A questo punto, sorge spontanea una domanda: è possibile sovvertire lo stato delle cose? Nel rapporto del 2017, la Fondazione Bruno Visentini aveva delineato una sorta di piano Marshall per i giovani con una riprogrammazione delle numerose e frammentate misure generazionali esistenti (quale Garanzia Giovani, finalizzata all’inserimento dei giovani nel mondo del lavoro). Ad oggi, però, siamo nelle mani di un Governo il quale, sin dal suo insediamento, si è sempre professato “del cambiamento” e dalla parte del popolo: sicuramente con l’adozione di provvedimenti quali il regime forfettario (che favorisce la piccola e media impresa) e il reddito di cittadinanza è stato fatto un passo in avanti a sostegno dei soggetti in maggiore difficoltà, ma con la completa assenza nella legge di bilancio di un provvedimento che favorisca e incentivi l’occupazione giovanile si è deciso di trascurare coloro che più di tutti rappresentano il futuro del nostro Paese. Trovo alquanto difficile che l’assistenzialismo possa creare degli stimoli per un ragazzo di venti/trent’anni a ricercare un lavoro o a investire in un sogno, né tantomeno ne accelererà la voglia di indipendenza.

 Emerge, dunque, più che mai la necessità di rendere consapevoli le autorità locali e soprattutto i giovani stessi della gravità della situazione in cui potrebbero incorrere. Un primo passo in tal senso è stato fatto con il progetto “Millennial Lab 2030”, co-finanziato dal programma Erasmus+ / Jean Monnet in qualità di iniziativa d’eccellenza nel settore degli studi sull’Unione Europea. In questa iniziativa sono stati coinvolti istituti scolastici di tutta Italia, ma con una maggiore concentrazione di scuole del Mezzogiorno (data la maggiore criticità che affligge quest’area del nostro Paese).

Si è deciso, quindi, di partire proprio dalla scuola, che dovrebbe essere il luogo di formazione di una coscienza critica, con l’obiettivo di sensibilizzare i ragazzi sull’importanza dell’azione rivolta a ridurre il divario generazionale. Con un percorso di alternanza scuola-lavoro durato circa sei mesi, gli alunni hanno analizzato i domini più critici afferenti al loro territorio per poi elaborare delle proposte da esporre alle istituzioni locali al fine di illustrare il futuro che attende la cosiddetta “zero generation” e l’impatto che queste dinamiche avranno altrimenti nel medio-lungo periodo.

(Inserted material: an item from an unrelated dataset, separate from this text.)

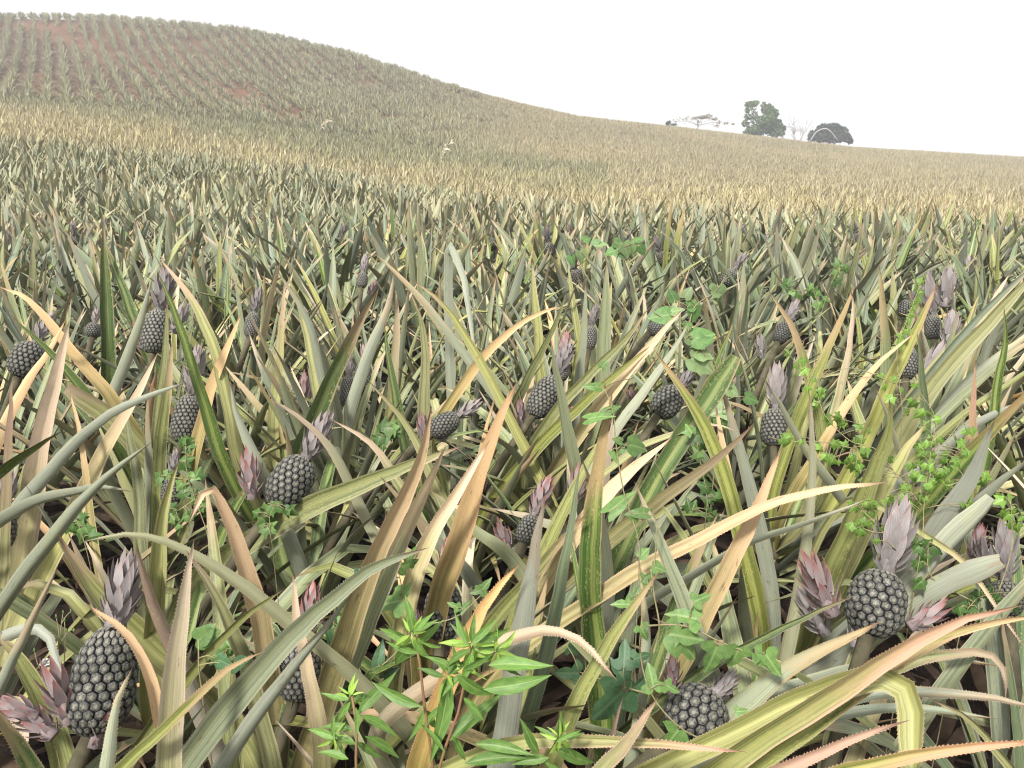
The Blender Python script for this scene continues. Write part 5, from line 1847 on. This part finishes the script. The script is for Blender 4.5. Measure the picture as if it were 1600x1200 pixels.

Citando il filosofo Melchiorre Gioia, il portavoce di AsviS Enrico Giovannini ha aperto il convegno svoltosi lo scorso 7 marzo alla Camera dei Deputati sul tema “L’economia del benessere: la rivoluzione possibile” con questa frase “Oltre che dell’ambiente, della demografia e dell’economia, la statistica si deve occupare di cosa fanno le persone quando non lavorano. Dunque, deve studiare la cultura, il piacere, il benessere e, infine, la loro felicità.”

Ed è proprio quello che spero per la nostra generazione, che la politica possa occuparsi della nostra felicità!